▸ **Provided records**:

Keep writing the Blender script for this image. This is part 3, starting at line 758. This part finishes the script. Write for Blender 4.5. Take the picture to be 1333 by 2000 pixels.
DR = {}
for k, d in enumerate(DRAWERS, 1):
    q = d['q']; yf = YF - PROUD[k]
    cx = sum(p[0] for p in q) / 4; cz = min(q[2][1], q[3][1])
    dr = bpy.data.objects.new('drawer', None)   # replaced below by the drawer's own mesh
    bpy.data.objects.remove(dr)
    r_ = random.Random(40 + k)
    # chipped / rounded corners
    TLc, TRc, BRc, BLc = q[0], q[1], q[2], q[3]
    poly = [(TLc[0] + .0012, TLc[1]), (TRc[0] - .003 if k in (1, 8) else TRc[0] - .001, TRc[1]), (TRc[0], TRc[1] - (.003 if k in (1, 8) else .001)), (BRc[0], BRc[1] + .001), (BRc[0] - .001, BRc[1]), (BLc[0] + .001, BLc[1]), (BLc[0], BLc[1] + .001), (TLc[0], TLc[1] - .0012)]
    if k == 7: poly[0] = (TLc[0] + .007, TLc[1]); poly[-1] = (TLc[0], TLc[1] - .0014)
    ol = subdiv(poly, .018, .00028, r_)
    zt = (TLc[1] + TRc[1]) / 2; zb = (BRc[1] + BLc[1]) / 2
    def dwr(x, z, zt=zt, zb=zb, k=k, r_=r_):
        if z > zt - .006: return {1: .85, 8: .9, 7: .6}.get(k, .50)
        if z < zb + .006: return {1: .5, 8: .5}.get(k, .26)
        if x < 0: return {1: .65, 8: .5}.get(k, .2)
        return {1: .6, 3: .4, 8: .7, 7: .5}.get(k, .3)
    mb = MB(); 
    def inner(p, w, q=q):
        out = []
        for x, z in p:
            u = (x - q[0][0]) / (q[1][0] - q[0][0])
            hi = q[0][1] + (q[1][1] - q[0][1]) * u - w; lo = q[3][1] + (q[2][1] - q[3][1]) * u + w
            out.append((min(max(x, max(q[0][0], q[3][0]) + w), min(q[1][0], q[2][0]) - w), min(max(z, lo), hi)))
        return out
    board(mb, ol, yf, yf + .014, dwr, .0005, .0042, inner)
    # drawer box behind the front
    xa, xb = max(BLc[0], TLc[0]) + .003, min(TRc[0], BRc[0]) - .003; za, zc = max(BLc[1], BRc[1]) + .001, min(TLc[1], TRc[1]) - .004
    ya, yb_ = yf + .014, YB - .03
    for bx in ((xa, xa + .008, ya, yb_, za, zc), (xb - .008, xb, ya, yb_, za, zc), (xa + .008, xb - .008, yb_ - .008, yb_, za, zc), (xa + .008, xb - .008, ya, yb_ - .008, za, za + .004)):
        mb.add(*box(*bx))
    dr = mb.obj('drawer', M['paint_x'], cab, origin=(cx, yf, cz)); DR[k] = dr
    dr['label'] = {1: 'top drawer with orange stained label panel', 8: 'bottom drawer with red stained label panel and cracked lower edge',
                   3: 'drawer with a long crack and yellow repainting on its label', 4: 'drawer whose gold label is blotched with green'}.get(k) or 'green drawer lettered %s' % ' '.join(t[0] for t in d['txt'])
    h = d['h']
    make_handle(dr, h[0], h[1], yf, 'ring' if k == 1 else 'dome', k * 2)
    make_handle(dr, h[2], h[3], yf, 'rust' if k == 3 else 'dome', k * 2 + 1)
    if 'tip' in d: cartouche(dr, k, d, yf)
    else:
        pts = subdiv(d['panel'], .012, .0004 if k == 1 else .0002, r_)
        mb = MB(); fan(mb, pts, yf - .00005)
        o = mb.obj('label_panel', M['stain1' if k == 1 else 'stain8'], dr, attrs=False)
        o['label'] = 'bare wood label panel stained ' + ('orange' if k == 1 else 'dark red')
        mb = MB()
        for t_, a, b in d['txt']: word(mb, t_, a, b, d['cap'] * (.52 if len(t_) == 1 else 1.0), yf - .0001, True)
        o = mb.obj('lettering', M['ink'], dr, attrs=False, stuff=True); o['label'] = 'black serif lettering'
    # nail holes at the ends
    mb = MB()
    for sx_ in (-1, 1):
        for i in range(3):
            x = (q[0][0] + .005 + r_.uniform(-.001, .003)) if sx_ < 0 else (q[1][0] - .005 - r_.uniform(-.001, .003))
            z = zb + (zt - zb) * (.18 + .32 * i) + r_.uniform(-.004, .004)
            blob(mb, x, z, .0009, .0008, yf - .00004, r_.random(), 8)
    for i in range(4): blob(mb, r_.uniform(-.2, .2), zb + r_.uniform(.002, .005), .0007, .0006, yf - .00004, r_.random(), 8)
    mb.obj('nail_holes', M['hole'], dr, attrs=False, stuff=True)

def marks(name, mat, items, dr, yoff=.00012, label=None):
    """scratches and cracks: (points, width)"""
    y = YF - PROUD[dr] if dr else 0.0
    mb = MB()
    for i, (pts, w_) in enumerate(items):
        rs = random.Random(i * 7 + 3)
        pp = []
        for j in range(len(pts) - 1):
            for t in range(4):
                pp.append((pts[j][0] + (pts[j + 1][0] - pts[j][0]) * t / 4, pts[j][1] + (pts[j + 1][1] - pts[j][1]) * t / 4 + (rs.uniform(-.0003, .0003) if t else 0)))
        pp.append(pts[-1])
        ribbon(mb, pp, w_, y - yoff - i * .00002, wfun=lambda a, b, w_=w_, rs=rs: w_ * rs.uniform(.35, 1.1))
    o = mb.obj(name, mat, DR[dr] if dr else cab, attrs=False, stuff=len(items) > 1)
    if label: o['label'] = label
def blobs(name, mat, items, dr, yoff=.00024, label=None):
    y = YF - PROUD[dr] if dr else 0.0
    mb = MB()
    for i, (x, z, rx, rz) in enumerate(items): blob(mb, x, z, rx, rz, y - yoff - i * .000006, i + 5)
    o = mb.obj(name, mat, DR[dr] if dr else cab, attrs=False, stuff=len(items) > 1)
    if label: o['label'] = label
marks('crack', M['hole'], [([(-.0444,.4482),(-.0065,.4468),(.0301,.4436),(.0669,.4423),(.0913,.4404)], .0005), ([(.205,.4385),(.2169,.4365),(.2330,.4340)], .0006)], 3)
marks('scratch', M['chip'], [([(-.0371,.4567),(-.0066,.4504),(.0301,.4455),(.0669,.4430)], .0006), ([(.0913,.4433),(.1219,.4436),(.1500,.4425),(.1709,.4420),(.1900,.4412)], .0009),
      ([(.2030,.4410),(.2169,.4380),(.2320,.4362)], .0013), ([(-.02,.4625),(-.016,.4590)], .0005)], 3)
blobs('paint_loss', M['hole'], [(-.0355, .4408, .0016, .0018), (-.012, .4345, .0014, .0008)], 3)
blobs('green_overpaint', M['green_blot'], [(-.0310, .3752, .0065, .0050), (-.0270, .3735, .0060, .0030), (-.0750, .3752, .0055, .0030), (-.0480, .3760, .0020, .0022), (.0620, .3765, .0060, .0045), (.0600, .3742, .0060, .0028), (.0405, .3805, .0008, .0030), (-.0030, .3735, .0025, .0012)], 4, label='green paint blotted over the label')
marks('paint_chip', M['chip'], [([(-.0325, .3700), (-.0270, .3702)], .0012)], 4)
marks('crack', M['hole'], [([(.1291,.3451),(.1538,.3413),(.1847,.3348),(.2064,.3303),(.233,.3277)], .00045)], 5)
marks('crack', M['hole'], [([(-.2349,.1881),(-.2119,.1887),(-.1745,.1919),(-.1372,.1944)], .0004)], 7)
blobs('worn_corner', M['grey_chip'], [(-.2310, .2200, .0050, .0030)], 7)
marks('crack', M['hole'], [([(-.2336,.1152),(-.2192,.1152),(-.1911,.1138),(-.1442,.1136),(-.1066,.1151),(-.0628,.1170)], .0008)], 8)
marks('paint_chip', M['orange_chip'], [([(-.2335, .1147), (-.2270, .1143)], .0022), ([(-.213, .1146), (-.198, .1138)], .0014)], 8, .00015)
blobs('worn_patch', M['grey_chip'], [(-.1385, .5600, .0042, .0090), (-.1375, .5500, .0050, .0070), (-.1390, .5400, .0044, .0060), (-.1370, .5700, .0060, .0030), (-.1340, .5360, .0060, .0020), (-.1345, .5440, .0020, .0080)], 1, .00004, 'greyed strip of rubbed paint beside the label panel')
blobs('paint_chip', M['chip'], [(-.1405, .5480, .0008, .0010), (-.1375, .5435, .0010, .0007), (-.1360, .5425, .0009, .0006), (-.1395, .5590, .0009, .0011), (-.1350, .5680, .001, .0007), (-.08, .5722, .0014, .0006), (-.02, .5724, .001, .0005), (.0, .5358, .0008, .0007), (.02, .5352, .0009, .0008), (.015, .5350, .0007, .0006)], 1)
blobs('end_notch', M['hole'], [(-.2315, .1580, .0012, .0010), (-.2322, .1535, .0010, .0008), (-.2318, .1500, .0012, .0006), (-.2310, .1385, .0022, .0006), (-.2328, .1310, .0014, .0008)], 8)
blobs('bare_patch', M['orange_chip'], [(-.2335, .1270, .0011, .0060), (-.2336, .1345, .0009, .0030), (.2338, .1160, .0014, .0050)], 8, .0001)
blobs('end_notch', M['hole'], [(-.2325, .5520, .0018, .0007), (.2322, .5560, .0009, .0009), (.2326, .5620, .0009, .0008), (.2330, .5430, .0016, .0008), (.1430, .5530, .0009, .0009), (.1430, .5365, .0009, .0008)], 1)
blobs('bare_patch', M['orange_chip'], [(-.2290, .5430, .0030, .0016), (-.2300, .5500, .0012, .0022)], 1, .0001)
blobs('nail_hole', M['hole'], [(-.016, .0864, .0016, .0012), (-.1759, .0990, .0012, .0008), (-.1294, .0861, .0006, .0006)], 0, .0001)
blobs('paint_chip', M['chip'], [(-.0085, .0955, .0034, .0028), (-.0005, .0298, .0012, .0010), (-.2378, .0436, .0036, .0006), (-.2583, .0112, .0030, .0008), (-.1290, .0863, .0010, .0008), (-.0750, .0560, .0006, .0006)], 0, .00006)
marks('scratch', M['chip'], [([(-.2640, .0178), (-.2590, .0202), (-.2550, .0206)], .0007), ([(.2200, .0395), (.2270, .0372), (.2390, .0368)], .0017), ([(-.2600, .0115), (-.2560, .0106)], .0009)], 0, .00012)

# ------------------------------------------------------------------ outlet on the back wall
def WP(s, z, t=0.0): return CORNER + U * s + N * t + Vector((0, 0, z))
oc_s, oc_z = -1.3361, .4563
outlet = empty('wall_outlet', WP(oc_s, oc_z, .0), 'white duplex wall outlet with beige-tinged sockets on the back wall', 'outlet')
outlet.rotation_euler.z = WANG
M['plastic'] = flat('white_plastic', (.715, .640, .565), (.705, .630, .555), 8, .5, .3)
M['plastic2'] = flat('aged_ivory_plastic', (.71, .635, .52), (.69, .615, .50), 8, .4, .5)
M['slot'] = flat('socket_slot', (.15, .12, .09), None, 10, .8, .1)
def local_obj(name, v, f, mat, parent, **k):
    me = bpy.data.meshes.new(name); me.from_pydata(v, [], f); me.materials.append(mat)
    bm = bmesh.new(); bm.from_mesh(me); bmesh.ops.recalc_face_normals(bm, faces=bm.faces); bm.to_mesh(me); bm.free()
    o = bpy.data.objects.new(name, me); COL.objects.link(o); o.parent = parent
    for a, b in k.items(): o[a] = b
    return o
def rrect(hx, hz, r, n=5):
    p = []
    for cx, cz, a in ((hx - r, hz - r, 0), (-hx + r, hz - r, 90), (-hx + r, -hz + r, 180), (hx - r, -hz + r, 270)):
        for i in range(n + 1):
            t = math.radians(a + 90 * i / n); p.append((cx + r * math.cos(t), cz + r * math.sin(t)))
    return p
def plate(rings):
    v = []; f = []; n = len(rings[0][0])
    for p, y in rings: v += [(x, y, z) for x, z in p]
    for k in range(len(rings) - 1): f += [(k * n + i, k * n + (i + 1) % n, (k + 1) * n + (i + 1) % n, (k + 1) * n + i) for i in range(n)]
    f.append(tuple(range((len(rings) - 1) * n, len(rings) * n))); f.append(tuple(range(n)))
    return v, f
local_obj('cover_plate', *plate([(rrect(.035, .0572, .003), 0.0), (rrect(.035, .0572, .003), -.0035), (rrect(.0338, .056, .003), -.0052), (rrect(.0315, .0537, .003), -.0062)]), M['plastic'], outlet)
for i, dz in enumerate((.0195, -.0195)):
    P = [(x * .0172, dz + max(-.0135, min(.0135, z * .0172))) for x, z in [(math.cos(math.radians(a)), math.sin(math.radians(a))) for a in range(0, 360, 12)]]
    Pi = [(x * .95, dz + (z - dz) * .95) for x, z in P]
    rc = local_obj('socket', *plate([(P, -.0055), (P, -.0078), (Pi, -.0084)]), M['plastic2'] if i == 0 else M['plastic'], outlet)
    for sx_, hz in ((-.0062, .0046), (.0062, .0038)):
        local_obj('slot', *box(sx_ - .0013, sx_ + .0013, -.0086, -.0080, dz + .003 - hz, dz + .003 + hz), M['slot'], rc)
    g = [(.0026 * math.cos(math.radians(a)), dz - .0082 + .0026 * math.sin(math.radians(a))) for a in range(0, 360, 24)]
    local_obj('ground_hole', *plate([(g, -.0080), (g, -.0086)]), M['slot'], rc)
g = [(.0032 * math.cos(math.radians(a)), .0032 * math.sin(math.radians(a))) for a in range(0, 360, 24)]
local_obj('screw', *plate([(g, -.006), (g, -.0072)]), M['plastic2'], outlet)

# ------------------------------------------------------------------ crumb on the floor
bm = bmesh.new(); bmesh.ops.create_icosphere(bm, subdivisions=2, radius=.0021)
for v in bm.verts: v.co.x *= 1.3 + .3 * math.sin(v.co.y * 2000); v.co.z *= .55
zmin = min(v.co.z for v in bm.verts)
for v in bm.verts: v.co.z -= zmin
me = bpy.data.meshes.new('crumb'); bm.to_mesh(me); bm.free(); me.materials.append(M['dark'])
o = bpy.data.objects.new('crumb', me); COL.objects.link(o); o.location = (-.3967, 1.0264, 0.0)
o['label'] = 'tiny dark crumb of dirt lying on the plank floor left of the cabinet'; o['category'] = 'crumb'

---

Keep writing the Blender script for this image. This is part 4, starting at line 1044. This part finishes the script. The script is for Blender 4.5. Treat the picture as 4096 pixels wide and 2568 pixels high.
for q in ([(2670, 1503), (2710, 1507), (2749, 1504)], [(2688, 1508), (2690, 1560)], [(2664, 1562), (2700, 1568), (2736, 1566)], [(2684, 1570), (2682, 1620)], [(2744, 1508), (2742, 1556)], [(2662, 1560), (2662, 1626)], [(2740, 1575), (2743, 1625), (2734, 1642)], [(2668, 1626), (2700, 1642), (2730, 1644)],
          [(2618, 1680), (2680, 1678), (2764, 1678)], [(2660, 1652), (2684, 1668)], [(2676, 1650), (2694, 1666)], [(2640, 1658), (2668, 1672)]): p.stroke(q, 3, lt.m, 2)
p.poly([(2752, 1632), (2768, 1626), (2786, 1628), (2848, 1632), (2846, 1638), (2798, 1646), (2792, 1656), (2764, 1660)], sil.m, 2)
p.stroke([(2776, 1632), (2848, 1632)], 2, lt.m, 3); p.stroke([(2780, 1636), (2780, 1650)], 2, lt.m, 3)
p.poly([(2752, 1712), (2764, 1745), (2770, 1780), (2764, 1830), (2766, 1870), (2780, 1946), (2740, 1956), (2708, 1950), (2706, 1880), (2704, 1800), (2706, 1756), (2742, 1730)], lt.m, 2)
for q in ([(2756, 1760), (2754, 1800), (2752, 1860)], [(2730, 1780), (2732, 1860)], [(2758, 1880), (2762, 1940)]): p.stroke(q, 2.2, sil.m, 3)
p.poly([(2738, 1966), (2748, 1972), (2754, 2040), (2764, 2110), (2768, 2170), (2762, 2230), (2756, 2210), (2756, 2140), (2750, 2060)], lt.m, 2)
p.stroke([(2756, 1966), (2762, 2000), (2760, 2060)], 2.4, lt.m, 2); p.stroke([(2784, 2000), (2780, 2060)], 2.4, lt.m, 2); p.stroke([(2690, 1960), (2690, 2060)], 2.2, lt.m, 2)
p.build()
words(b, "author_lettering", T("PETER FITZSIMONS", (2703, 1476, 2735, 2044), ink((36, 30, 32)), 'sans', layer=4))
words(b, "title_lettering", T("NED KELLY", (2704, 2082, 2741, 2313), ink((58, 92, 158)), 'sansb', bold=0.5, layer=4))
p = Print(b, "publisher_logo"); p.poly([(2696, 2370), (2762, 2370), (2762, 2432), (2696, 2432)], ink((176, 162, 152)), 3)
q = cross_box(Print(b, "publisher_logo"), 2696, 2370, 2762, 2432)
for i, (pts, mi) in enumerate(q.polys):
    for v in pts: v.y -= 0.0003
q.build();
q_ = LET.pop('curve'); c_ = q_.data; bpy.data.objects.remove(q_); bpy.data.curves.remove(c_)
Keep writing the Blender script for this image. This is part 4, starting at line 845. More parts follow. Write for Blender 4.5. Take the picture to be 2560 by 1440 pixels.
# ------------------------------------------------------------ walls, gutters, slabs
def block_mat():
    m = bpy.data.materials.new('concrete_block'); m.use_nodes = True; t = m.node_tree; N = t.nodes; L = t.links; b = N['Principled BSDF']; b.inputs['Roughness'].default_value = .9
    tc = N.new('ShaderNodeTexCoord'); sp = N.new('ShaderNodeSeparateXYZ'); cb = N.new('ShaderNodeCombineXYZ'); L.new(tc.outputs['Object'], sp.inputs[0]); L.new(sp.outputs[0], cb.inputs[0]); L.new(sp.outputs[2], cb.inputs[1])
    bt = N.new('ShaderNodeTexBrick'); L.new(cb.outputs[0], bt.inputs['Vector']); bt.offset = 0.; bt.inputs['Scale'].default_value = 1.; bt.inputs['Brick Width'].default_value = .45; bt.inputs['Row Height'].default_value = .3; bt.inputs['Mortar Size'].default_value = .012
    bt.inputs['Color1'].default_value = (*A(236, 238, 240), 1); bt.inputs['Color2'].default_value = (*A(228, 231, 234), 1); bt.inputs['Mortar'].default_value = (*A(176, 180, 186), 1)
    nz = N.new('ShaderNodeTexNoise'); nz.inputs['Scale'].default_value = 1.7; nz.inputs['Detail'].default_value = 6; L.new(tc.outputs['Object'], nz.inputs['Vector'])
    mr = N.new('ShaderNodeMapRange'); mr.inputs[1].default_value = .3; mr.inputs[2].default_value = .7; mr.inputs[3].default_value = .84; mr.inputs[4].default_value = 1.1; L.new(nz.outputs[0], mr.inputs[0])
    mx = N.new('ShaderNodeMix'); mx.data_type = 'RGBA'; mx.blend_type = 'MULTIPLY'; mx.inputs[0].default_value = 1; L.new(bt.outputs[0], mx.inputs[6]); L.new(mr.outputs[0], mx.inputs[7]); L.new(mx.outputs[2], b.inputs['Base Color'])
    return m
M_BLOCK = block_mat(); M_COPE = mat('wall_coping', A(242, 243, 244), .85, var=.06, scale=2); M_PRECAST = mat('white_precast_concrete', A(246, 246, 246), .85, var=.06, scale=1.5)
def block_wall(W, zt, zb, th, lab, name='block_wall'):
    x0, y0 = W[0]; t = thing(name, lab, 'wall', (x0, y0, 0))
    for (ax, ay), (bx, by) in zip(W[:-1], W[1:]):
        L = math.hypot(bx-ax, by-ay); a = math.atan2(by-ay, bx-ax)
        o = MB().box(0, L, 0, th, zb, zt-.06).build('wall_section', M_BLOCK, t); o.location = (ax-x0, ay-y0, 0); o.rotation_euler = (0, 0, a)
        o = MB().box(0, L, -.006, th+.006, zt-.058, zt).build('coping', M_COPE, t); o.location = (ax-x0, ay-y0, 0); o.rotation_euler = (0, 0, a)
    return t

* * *

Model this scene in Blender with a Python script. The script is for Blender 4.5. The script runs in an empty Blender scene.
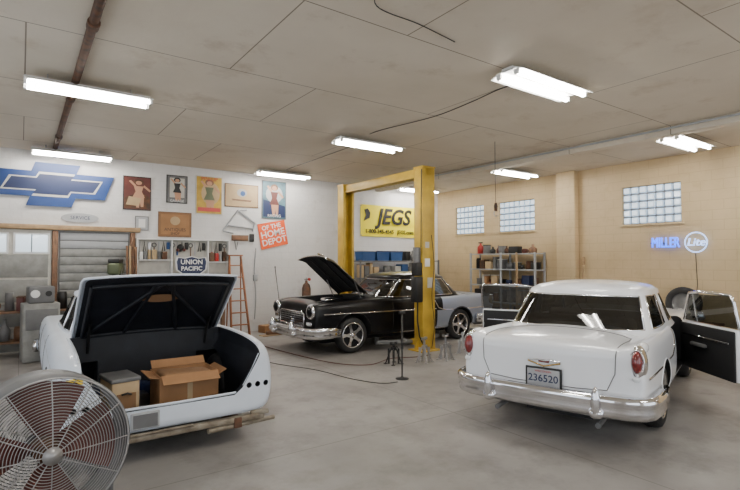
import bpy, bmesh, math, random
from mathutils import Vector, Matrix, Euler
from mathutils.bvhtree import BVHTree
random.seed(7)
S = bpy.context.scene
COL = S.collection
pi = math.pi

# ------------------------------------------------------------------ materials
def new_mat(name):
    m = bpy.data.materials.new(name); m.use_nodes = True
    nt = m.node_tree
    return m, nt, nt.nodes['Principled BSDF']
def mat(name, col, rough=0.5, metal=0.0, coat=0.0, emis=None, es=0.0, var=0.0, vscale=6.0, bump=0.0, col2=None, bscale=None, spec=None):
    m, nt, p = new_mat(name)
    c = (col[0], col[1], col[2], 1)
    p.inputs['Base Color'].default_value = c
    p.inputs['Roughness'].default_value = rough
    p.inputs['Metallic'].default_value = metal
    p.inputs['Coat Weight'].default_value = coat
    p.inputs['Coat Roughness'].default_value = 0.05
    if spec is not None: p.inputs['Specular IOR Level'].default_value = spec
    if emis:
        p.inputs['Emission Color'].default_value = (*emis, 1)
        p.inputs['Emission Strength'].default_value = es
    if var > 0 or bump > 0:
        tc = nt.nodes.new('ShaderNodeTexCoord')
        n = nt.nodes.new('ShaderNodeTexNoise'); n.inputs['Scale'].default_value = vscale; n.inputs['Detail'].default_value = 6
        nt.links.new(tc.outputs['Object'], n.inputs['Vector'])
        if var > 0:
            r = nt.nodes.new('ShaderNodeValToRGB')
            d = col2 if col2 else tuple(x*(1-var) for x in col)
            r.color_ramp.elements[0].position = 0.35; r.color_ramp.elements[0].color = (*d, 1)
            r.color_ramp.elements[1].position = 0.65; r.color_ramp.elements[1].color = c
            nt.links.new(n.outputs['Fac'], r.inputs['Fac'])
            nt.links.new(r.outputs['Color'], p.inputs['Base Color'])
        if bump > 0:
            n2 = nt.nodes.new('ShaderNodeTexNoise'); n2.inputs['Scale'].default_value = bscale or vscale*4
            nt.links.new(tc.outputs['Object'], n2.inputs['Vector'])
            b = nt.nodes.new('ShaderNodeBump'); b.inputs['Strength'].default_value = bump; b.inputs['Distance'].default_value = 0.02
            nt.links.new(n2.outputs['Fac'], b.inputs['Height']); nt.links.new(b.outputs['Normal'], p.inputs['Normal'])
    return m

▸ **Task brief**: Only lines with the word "this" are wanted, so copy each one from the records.

▸ **Solution to the problem**:
Keep writing the Blender script for this image. This is part 3, starting at line 758. This part finishes the script. Write for Blender 4.5. Take the picture to be 1333 by 2000 pixels.
Keep writing the Blender script for this image. This is part 4, starting at line 1044. This part finishes the script. The script is for Blender 4.5. Treat the picture as 4096 pixels wide and 2568 pixels high.
Keep writing the Blender script for this image. This is part 4, starting at line 845. More parts follow. Write for Blender 4.5. Take the picture to be 2560 by 1440 pixels.
Model this scene in Blender with a Python script. The script is for Blender 4.5. The script runs in an empty Blender scene.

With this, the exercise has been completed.